One wonders how Reta’s grief stocks up against notions of universal suffering—can a middle aged, upper middle class woman’s travail of a daughter deciding to play hobo hardcore compare, truly, to tales of the genuinely dispossessed, the structurally, financially bereft? Think of Unless as a semi-conscious case for the very real possibility that it may, it can, and it does.

Readers unaccustomed to a precise confessional narrative may find Shields’ prose tough—specifically, slow-going. Her style seems careful above all else. This is not a novel of many passionate outbursts, and even when passionate utterances are uttered, they seem filtered through the sobering veil of realization of loss, of an acceptance of devastation. It is a novel that does not rely on or require shock value, staggering loopholes, a thrilling dénouement, to make itself acutely felt.

Norah, of whom little is heard directly, save for one manic outburst of aching humanity (one of the novel’s high points, for me) is the perennial good child wounded by the whole wide world, enacting passive vengeance against cruelty through her self-imposed vagrancy. Reta is ‘unwomanned’, ‘unpersonned’ by a grief unsure of what sort of language it can legitimately adopt… much of her malaise is in not knowing, of terrible imaginings, of the futility, after all, of her overwhelming maternal love.

There is more to Reta’s wonderings than her stifling loss. There is the rest of her life, recounted to us, but with the knowledge of Norah’s alienation sounding a persistent background reminder. Reta writes (or, Shields writes as Reta writing) about writing, about finely calibrated, awkward exchanges with the farcical gem of Arthur Springer, her unctuous, self-absorbed editor, who flatters her work near-obscenely in one breath while forcefully proposing massive rewriting overhauls with the other. Secondary characters in Unless are largely drawn with a discerning hand. The little they say, with the exception of Springer, whose chief delight resides in his inability to shut up, is telling.

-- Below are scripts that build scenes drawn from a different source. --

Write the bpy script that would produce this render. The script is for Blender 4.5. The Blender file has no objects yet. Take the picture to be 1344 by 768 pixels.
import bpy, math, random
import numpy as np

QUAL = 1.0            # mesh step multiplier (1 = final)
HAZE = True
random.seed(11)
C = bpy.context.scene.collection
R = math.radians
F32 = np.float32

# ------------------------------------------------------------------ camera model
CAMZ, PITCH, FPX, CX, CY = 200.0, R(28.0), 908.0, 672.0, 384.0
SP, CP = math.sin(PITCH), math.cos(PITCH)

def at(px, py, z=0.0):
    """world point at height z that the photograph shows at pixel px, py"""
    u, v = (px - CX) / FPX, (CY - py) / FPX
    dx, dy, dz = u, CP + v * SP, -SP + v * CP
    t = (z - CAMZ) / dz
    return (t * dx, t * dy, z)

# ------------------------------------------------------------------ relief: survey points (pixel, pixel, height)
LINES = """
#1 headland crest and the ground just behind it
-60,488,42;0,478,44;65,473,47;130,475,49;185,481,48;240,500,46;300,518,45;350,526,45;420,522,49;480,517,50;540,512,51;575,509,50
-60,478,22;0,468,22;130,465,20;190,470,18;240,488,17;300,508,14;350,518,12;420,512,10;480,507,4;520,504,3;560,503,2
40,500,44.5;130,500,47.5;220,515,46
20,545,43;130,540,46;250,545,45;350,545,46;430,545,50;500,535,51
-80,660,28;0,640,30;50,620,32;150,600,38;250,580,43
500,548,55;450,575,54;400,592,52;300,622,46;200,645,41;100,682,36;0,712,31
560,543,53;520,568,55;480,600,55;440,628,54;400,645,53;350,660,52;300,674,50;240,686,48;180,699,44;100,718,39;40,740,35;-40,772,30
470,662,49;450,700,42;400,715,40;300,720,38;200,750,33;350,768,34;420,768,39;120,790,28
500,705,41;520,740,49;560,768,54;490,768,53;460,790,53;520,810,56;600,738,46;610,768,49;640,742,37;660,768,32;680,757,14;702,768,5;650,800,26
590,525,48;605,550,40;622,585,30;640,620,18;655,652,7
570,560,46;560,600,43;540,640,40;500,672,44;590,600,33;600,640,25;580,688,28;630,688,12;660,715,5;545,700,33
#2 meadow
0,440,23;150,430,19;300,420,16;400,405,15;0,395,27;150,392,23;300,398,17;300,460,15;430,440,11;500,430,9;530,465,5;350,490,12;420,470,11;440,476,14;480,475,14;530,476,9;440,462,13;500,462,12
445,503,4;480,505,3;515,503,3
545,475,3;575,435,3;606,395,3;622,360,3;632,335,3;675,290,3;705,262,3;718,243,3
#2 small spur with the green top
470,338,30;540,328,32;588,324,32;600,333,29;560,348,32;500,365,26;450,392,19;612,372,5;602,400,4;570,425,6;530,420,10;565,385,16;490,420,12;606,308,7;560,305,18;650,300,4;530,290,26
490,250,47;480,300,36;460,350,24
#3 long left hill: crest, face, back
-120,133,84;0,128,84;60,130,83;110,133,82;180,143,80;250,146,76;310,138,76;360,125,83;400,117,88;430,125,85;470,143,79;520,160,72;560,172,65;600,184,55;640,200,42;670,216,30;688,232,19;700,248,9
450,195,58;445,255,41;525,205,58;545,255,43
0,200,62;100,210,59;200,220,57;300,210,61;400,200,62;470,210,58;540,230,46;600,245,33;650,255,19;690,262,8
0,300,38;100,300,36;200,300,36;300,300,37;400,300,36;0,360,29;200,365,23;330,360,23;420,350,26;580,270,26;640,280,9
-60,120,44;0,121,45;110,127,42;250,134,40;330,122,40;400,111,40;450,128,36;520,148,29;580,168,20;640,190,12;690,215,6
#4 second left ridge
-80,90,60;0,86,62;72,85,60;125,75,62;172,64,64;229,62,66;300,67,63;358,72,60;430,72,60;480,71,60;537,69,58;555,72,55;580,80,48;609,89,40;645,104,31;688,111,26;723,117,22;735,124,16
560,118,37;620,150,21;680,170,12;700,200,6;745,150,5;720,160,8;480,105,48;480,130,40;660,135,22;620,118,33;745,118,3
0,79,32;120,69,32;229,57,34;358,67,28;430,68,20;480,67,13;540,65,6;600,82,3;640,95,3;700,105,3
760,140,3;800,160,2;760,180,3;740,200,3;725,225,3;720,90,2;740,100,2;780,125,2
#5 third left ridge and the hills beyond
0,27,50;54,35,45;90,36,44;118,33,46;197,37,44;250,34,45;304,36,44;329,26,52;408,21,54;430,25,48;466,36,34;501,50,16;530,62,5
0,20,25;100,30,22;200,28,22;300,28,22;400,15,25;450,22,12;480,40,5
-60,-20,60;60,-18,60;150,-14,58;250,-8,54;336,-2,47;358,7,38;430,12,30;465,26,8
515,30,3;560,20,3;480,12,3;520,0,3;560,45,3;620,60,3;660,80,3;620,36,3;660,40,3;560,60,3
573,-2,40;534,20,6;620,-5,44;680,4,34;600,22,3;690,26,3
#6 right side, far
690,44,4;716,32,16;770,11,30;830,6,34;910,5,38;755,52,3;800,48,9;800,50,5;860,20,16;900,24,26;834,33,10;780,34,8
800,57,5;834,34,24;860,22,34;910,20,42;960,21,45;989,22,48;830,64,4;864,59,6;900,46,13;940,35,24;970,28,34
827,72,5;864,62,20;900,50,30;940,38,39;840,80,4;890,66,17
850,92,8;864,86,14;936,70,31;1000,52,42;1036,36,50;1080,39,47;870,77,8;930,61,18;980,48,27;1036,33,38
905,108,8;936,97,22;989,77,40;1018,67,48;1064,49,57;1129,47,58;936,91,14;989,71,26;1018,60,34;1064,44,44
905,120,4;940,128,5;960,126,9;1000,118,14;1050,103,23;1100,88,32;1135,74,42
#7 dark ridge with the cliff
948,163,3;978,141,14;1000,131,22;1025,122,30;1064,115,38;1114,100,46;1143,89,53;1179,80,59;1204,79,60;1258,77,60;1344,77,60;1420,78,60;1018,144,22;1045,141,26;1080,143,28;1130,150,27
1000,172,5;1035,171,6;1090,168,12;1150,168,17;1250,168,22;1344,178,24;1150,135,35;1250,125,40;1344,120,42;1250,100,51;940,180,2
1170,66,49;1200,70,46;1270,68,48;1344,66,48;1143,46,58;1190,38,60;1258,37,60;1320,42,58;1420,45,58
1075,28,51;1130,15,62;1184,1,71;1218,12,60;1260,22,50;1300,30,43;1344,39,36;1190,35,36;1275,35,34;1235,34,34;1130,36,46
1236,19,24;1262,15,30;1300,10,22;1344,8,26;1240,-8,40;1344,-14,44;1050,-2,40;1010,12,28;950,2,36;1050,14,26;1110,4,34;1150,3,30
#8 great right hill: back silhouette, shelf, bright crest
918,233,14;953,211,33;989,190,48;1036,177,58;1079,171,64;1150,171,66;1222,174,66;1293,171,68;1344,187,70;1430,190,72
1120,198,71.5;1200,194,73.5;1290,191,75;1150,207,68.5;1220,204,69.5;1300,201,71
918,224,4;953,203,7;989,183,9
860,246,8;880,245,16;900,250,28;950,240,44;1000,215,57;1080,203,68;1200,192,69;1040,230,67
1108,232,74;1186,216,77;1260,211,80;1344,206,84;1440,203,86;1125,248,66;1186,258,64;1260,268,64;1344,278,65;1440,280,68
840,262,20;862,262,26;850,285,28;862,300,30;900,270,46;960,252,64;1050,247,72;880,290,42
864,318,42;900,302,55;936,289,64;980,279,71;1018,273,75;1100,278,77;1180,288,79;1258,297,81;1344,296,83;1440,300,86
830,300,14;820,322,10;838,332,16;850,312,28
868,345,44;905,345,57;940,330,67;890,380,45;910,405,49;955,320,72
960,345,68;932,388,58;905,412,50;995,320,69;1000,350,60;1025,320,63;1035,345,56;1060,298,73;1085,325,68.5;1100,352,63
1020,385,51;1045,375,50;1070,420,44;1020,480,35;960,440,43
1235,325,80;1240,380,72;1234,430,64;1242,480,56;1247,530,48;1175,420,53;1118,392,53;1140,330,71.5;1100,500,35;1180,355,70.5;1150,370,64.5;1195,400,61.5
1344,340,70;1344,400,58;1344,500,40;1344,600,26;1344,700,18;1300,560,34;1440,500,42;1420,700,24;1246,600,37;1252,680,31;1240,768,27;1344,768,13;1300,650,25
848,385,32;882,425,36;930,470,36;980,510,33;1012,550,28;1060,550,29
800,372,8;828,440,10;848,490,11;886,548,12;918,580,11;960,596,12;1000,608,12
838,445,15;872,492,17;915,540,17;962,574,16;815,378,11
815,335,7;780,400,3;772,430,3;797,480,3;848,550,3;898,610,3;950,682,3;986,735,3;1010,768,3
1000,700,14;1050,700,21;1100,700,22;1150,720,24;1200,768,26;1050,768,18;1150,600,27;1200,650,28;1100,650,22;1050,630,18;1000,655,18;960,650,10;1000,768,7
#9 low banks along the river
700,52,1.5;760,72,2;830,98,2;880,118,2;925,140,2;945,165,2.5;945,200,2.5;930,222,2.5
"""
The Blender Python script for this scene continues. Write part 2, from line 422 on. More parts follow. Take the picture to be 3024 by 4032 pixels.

Reta’s unmailed letters to (mostly) male academics pepper the chapters and are some of the strongest selling points of her articulate rage. She rails against the masculine hegemony of exclusivity that has locked Norah out, or, even more aptly, split Norah from her mother’s arms. The unsent letters are bitter, often brutal, but also incredibly funny, as letters written as an aide to frantic conversations with oneself usually are.

A feminist novel, or a novel that’s ostensibly about gender wars? Sure, if you’re a feminist or gender theorist, then undoubtedly. A novel that will change your life? Um, probably not. This is not, after all, one of the fawning book reviews Reta says she scribbled in her youth—a subtle dig at the earnest undergraduate book reviewer, maybe?

I like this novel. It answers no questions, and makes nothing clearer except the ambiguity driving our personal missions for redemption. Goodness is what you make of it; human goodness seems largely predicated upon the ways we respond to grief—both our own and the sorrows of others.

A wise, fine tale, for a thinker, best suited to rainy Sundays, contemplation or cups of tea (or just as easily not… a packed Priority Bus Route maxi on a sweltering Wednesday afternoon will also do, just less elegantly). Pocket idealists, beware! There’s a touch of intense reality to this one that will sting you sore if you’re easily depressed. Unless is perfect for the reader who knows and appreciates the reminder that, in the face of indiscriminate woe, there is less quick fixing than slow adjustment.